Sociology of Scientific Knowledge - Programmes and Schools

Programmes and Schools

The sociology of scientific knowledge in its Anglophone versions emerged in the 1970s in self-conscious opposition to the sociology of science associated with the American Robert K. Merton, generally considered one of the seminal authors in the sociology of science. Merton's was a kind of "sociology of scientists," which left the cognitive content of science out of sociological account; SSK by contrast aimed at providing sociological explanations of scientific ideas themselves. Taking its lead from aspects of the work of Thomas S. Kuhn, but especially from established traditions in cultural anthropology (Durkheim, Mauss) as well as the later Wittgenstein.
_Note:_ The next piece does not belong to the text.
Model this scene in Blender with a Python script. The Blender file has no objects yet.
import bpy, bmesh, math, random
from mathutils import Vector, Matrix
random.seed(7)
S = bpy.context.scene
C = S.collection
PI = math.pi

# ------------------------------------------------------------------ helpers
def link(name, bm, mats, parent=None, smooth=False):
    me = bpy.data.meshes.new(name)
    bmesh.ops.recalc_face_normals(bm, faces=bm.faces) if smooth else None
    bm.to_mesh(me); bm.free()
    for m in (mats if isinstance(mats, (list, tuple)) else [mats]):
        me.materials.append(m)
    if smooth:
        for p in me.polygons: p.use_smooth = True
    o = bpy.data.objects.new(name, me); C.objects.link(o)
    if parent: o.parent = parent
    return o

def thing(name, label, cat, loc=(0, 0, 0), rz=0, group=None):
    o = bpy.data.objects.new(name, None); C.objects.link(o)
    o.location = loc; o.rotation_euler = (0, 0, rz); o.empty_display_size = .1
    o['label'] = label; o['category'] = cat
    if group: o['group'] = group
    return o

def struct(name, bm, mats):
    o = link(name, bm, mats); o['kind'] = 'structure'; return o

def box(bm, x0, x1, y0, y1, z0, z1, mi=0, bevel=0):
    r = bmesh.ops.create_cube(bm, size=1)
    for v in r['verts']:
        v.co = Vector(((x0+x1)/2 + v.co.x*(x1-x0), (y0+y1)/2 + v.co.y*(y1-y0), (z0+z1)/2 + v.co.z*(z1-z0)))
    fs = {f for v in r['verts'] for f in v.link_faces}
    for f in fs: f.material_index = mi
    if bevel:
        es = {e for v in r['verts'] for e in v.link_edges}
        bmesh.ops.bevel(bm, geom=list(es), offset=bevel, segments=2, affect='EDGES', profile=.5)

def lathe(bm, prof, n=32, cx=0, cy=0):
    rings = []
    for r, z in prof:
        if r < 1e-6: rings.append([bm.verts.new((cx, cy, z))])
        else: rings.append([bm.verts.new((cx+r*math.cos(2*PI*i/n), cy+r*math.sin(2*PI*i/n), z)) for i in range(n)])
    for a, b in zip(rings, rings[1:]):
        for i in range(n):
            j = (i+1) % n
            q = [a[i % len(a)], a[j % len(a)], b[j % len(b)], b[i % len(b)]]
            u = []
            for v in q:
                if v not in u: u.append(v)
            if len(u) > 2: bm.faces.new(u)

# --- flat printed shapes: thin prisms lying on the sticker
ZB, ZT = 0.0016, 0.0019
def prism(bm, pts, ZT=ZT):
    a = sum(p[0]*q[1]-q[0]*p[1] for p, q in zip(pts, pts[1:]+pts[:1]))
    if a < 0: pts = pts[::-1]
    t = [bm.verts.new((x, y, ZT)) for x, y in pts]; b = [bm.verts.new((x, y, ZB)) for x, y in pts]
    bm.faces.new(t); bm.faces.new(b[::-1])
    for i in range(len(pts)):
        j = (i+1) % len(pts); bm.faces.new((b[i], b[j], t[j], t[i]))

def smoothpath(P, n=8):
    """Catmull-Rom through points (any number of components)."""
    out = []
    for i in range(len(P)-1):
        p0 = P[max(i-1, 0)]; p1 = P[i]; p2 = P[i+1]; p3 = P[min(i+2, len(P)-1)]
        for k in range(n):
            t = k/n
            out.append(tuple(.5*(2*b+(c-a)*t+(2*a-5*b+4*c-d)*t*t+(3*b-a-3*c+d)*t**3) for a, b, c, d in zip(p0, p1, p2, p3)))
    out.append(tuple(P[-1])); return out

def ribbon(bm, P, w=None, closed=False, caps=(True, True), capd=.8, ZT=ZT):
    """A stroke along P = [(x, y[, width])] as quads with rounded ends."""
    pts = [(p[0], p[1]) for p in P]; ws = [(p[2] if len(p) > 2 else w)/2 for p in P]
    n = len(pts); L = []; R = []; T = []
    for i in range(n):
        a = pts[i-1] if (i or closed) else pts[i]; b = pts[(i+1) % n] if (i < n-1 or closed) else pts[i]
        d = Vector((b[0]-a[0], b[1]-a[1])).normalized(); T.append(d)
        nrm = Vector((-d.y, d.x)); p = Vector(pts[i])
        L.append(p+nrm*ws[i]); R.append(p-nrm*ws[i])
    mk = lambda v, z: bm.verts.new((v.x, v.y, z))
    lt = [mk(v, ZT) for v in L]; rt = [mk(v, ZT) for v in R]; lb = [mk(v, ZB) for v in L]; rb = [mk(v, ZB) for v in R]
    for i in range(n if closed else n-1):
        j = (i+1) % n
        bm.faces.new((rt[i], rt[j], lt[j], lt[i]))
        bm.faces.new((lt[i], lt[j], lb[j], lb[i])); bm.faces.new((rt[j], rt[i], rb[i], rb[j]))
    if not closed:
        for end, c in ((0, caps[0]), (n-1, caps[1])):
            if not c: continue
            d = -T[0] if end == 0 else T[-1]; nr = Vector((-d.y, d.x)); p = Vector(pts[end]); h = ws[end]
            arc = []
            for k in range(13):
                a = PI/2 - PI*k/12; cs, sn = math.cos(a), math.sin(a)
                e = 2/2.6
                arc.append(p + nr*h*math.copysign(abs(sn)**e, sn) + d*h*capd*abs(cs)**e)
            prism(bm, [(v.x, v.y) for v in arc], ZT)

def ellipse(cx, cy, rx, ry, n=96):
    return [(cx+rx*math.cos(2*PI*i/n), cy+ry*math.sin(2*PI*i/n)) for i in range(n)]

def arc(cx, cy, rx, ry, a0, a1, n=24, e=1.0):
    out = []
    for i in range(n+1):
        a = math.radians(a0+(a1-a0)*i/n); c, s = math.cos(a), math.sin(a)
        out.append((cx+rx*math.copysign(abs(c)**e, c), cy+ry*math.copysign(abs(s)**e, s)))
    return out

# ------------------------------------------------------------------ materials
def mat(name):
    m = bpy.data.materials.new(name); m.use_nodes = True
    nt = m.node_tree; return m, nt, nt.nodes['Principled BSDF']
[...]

David Bloor, one of SSK's early champions, has contrasted the so-called 'weak programme' (or 'program' — either spelling is used) which merely gives social explanations for erroneous beliefs, with what he called the 'strong programme', which considers sociological factors as influencing all beliefs.

The weak programme is more of a description of an approach than an organised movement. The term is applied to historians, sociologists and philosophers of science who merely cite sociological factors as being responsible for those beliefs that went wrong. Imre Lakatos and (in some moods) Thomas Kuhn might be said to adhere to it. The strong programme is particularly associated with the work of two groups: the 'Edinburgh School' (David Bloor, Barry Barnes, and their colleagues at the Science Studies Unit at the University of Edinburgh) in the 1970s and '80s, and the 'Bath School' (Harry Collins and others at the University of Bath) in the same period. "Edinburgh sociologists" and "Bath sociologists" promoted, respectively, the Strong Programme and Empirical Programme of Relativism (EPOR). Also associated with SSK in the 1980s was discourse analysis as applied to science (associated with Michael Mulkay at the University of York), as well as a concern with issues of reflexivity arising from paradoxes relating to SSK's relativist stance towards science and the status of its own knowledge-claims (Steve Woolgar, Malcolm Ashmore).

The sociology of scientific knowledge (SSK) has major international networks through its principal associations, 4S and EASST, with recently established groups in Japan, South Korea, Taiwan and Latin America. It has made major contributions in recent years to a critical analysis of the biosciences and informatics.